The communications industry reacted to FCC Commissioner Kevin Martin’s appointment to chair the Federal Communications Commission with congratulatory announcements reflecting the industry’s comfort with Martin during his three year tenure as commissioner.
Chairman Martin, however, also has been criticized for positions taken in the past, with what appears to be some real imagination applied in glossing over the facts of his leadership role in deregulating broadband deployment. His critics contend that his deregulatory principles are somehow suspect.
We’ve heard all this before, though it always comes as somewhat of a surprise to those of us involved in the “Great Telco Sharing Obligations Shootout,” given that, as FCC commissioner, Kevin Martin voted for deregulatory treatment of broadband all the way down the line, in order to remove regulatory obstacles to deployment.
In fact, without Kevin Martin’s commitment to broadband, the big telephone companies might not have the cable companies squarely in their sights, focused on deploying fiber deeper in their networks to provide video programming, to go head to head with cable.

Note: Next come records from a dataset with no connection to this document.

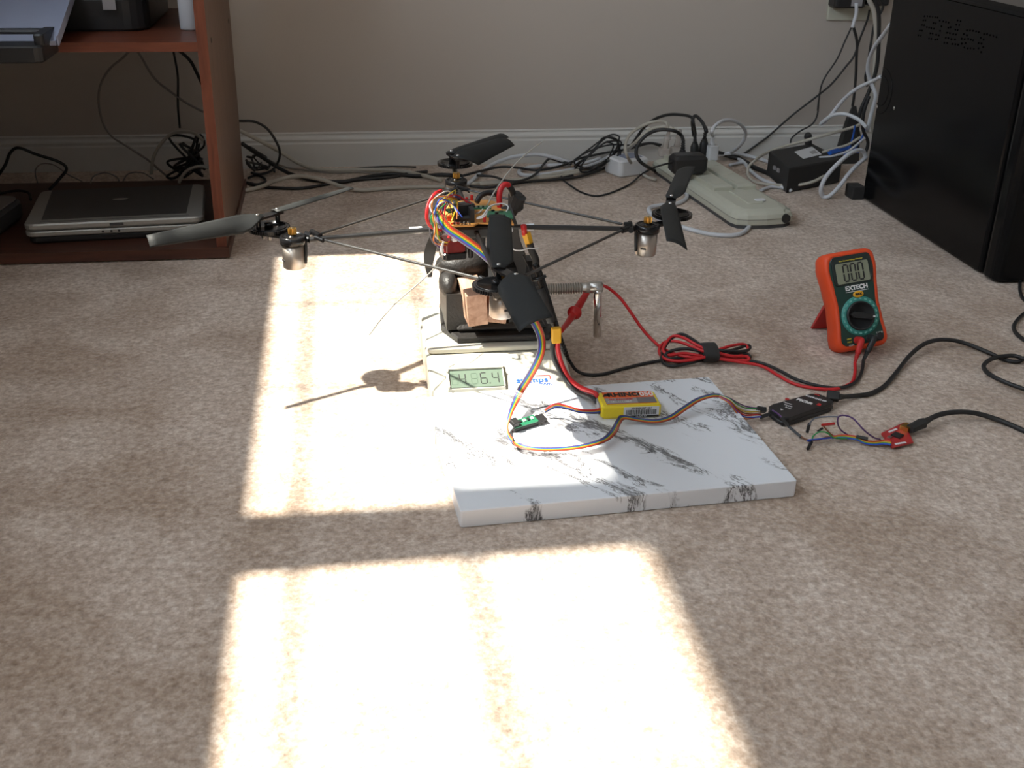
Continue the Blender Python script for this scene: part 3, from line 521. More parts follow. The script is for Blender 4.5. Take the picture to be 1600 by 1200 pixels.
# blue and thin cables by the tower
cable('blue network cable rising beside the rear edge of the tower', BLUEC, .0016, cy([(1353, 200), (1348, 212), (1341, 225), (1330, 236), (1318, 242)], 1.82))
cable('blue cable dropping steeply beside the tapered black stand', BLUEC, .0016, cy([(1336, 196), (1333, 212), (1328, 228), (1322, 240)], 1.84))
cable('grey cable bundle end fanning from the router back', BGC, .0024, cy([(1285, 238), (1305, 232), (1325, 226), (1345, 214)], 1.83))
cable('light grey cable slanting from the router rear to the tower', WHC, .002, cy([(1280, 246), (1300, 244), (1325, 236), (1352, 215)], 1.80))
cable('black cable behind the router and tower corner', RUB, .003, cy([(1358, 150), (1350, 175), (1348, 200), (1356, 222), (1352, 240)], 1.80))

# ------------------------------------------------------------------ marble board
TB = .0165                                  # board thickness
fl, fr_, br = G(719, 799, TB), G(1246, 751, TB), G(1115, 588, TB)
bw_ = (fr_-fl).length; rz = math.degrees(math.atan2(fr_.y-fl.y, fr_.x-fl.x))
MB(TR(fl.x, fl.y, 0, rz)).prism(rrect(bw_, .216, .002, 2, bw_/2, .108), .0005, TB, b=.0006).build('marble_board', MARBLE, None, 'white marble patterned laminate board lying flat on the carpet', 'board')

# ------------------------------------------------------------------ postal scale
sc = thing('postal_scale', 'off white postal scale with a digital display under the black vise', 'scale', (.148, 1.09, 0))
x0, x1 = .0765, .2215
secs = []
m_ = MB()
prof = [(.9925, .002), (.993, .0150), (.997, .0180), (1.046, .0325), (1.050, .0335), (1.172, .0335), (1.176, .030), (1.176, .002)]
def sec(x, k): 
    cy_, cz_ = 1.088, .017; return [V((x, cy_+(y-cy_)*(1-k), cz_+(z-cz_)*(1-k))) for y, z in prof]
m_.loft([sec(x0, .10), sec(x0+.0012, .04), sec(x0+.004, 0), sec(x1-.004, 0), sec(x1-.0012, .04), sec(x1, .10)], sm=False).build('scale_body', SCALEW, sc)
MB().prism(rrect(.139, .118, .005, 3, .1475, 1.1115), .0345, .0400, b=.0012).build('platform', SCALEW, sc)
# display housing: wedge standing proud of the slope
LT = V((.0945, 1.0255, .0290)); n_s = V((0, -.232, .973))
hx0, hx1 = .0935, .1515
hs = MB()
for (xa, xb, ya, za, zb) in ((hx0, hx0+.003, 1.000, 0, .0225), (hx1-.003, hx1, 1.000, 0, .0225)): pass
hp = [(.9960, .0160), (.9960, .0205), (1.0185, .0308), (1.0285, .0335), (1.033, .0285)]
hs.loft([[V((x, y, z)) for y, z in hp] for x in (hx0, hx1)], sm=False).build('display_housing', SCALEW, sc)
pa, pb = V((0, .9965, .0212)), V((0, 1.0190, .0312)); d_ = (pb-pa); up = V((1, 0, 0)).cross(d_.normalized())
DM = MX(((1, 0, up.x, (hx0+hx1)/2), (0, d_.normalized().y, up.y, (pa.y+pb.y)/2), (0, d_.normalized().z, up.z, (pa.z+pb.z)/2), (0, 0, 0, 1)))
dl = d_.length
MB(DM).box((0, dl/2-.0003, .0012), (hx1-hx0, .0018, .003)).box((-(hx1-hx0)/2+.001, 0, .0012), (.002, dl, .003)).box(((hx1-hx0)/2-.0006, 0, .0004), (.0012, dl, .0014)).build('display_hood', SCALEW, sc)
MB(DM).box((.0012, -.0005, .0002), (hx1-hx0-.0045, dl-.002, .0006)).build('display', LCDG, sc)
dg_ = MB(DM)
for ch, x in (('4', -.0135), ('6', .0080), ('4', .0200)): digit(dg_, ch, x, -.001, .0060, .0140, .0009, MX.Identity(4), .0007)
for x in (-.0085, .0138): dg_.box((x, -.0078, .0007), (.0011, .0011, .0002))
dg_.build('display_digits', INK, sc)
gh = MB(DM)
for x in (-.0215, -.0015): digit(gh, '8', x, -.001, .0060, .0140, .0007, MX.Identity(4), .0006)
gh.build('faint_digits', mat('lcd_ghost', (.09, .13, .095), .4, var=.02), sc)
sm_ = MX(((1, 0, 0, .180), (0, .959, -.284, 1.0070), (0, .284, .959, .0214), (0, 0, 0, 1)))
text('logo_word', 'stamps', .0105, sm_, BINK, sc, bold=.00022, sx=1.12)
text('logo_suffix', '.com', .0055, sm_ @ TR(.0125, -.0066, 0), BINK, sc, sx=1.2)
MB(sm_).box((.0115, .0062, .0003), (.0145, .0007, .0003)).box((.0188, .0032, .0003), (.0007, .0065, .0003)).build('logo_corner', RINK, sc)

# ------------------------------------------------------------------ bench vise on the scale
vs = thing('bench_vise', 'black cast iron bench vise standing on the postal scale', 'vise', (.155, 1.11, .040))
foot = [(.110, 1.064), (.207, 1.062), (.214, 1.078), (.214, 1.165), (.100, 1.165), (.096, 1.098)]
MB().prism(foot, .0402, .0475, b=.0015).build('vise_base', IRON, vs)
MB().prism([(.112, 1.075), (.205, 1.073), (.205, 1.158), (.104, 1.158), (.102, 1.098)], .047, .056, b=.004).build('base_web', IRON, vs)
j = MB()
j.loft([[V(p) for p in ((.100, 1.078, z), (.100+w_, 1.078, z), (.100+w_, 1.15, z), (.100, 1.15, z))] for z, w_ in ((.050, .030), (.064, .026), (.070, .022), (.082, .018), (.090, .015))], sm=False)
j.build('fixed_jaw', IRON, vs)
MB().loft([[V((.1035+r*math.cos(t)*.75, 1.098+r*1.5*math.sin(t), z)) for t in [k*math.pi/7 for k in range(14)]] for z, r in ((.082, .008), (.090, .0125), (.098, .0128), (.1045, .0095), (.1065, .004))]).build('jaw_lug', IRON, vs)
MB().loft([[V(p) for p in ((.166, 1.078, z), (.200, 1.078, z), (.200, 1.15, z), (.166, 1.15, z))] for z in (.052, .066, .080, .096)], sm=False).build('moving_jaw', IRON, vs)
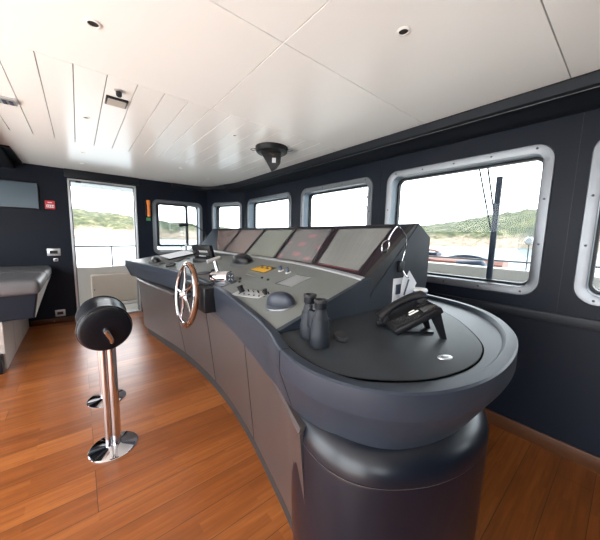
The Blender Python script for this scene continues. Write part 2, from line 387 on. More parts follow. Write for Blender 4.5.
# header strip over the door, cornice and sill trims
struct(MB().box(-.10, .80, YF-.03, YF, 2.06, ZC, bev=.004).build('trim_2', 'navy_trim'))
def cornice():
    # profile swept from the near end along the window wall, round the corner and onto the far wall
    path = [(XW, YB), (XW, 3.9), (XW-.005, 4.2), (XW-.045, 4.47), (XW-.13, 4.70), (XW-.26, 4.93), (XW-.42, 5.05), (XW-.62, YF), (XW-.95, YF)]
    P = [V((x, y, 0)) for x, y in path]
    C_ = [P[0]] + catmull(P[1:], 6)
    widths = []
    prof = [(0, .0), (.168, .0), (.172, -.010), (.164, -.062), (.152, -.072), (.120, -.078), (.105, -.082), (.050, -.118), (.02, -.134), (0, -.136)]
    rings = []
    for i, p in enumerate(C_):
        a = C_[max(0, i-1)]; c = C_[min(len(C_)-1, i+1)]; t = (c-a).normalized(); n = V((-t.y, t.x, 0))
        k = 1 if p.y < 4.6 else max(.16, 1-(p.y-4.6)/.55)
        rings.append([(p.x+n.x*q*k, p.y+n.y*q*k, ZC-.0005+z*(1 if k > .9 else (.45+.55*k))) for q, z in prof])
    struct(MB().loft(rings).build('trim_3', 'navy_trim', ang=25))
    rr = []
    for i, p in enumerate(C_):
        if p.y > 4.55: break
        a = C_[max(0, i-1)]; c = C_[min(len(C_)-1, i+1)]; t = (c-a).normalized(); n = V((-t.y, t.x, 0))
        rr.append([(p.x+n.x*q, p.y+n.y*q, ZC+z) for q, z in ((.146, -.0745), (.149, -.0738), (.149, -.0765), (.146, -.077))])
    struct(MB().loft(rr).build('trim_4', 'steel', ang=25))
cornice()
struct(MB().box(-.575, -.50, 4.2, YF, 2.155, 2.17).build('trim_5', 'navy_trim'))
b = MB(); b.box(XW-.014, XW, YB, DA.y, .81, .875, bev=.002); struct(b.build('trim_6', 'navy_trim'))
b = MB(); b.box(-.57, -.075, YF-.012, YF, 0, .075, bev=.003); b.box(.755, DB.x, YF-.012, YF, 0, .075, bev=.003); struct(b.build('baseboard_far', 'basewood'))
struct(MB().box(XW-.014, XW, YB, DA.y, 0, .095, bev=.003).build('baseboard_right', 'basewood'))
b = MB()
for y in (.26, 1.575, 2.85): b.box(XW-.0015, XW, y-.0012, y+.0012, .87, 2.03)
struct(b.build('trim_7', 'black', smooth=False))
# overhead box above the settee with a louvre
oc = thing('overhead_locker', 'dark overhead locker at the ceiling edge in the top left corner', 'locker', (-1.1, 4.0, 2.07))
MB().box(-1.9, -.575, 2.75, YF, 2.085, ZC-.0005, bev=.01).build('body', 'navy_trim', oc)
b = MB()
for i in range(9): b.box(-.93+i*.035, -.915+i*.035, 3.3, 3.9, 2.078, 2.084)
b.build('grille', 'steel', oc, smooth=False)

# ------------------------------------------------------------------ outside
def sea():
    b = MB(); n = 40
    b.box(-1500, 1500, -1500, 1500, -3.6, -3.5)
    return struct(b.build('sea', 'sea', smooth=False))
sea()
def hillside():
    prof = [(-25, .06), (-10, .070), (0, .066), (5, .058), (9, .047), (13, .040), (25, .028), (40, .020), (50, .030), (60, .044), (66, .056), (70, .068), (74, .080), (79, .094), (84, .092), (90, .082), (105, .075), (130, .07)]
    from mathutils import noise
    b = MB(); rows = []
    R = [285, 290, 295, 302, 310, 320, 330, 340, 352, 364, 378, 392, 406, 425, 450]
    na = 360
    for j, r in enumerate(R):
        row = []
        for i in range(na+1):
            az = -25+155*i/na; tn = float(np.interp(az, [a for a, _ in prof], [c for _, c in prof]))
            top = tn*400+4.8
            s = min(1, (r-285)/120); k = (1-(1-s)**1.7)
            z = -3.8+top*k
            cl = 4.5*min(1, (r-285)/6) * (.7+.5*noise.noise(V((az*.5, 3, 0))))
            z = max(z, -3.8+cl) if r > 285 else -3.8
            nz = noise.fractal(V((az*.35, r*.03, 1)), .9, 2.1, 6)
            nf = noise.noise(V((az*2.2, r*.16, 5)))
            if r > 286: z += nz*3.0*min(1, s*2+.25) + nf*1.4
            if r > 410: z -= (r-410)*.35
            rr = r + 5*noise.noise(V((az*.4, 0, 9)))
            a = math.radians(az); row.append((rr*math.sin(a), rr*math.cos(a), z))
        rows.append(row)
    b.loft(rows, closed=False)
    return struct(b.build('hillside', 'hill', ang=80))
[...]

If anything is clear about the telecom policy debate over the past several years, investment in advanced services has been the key, with the surge in DSL deployment (at dropping prices) by telcos, and their spending on fiber optics and the gear to drive it was all unleashed by a deregulatory FCC vote on broadband slightly over 2 years ago.
That’s just one of the stories that gets lost in the mix, when hindsight conveniently isn’t always 20-20.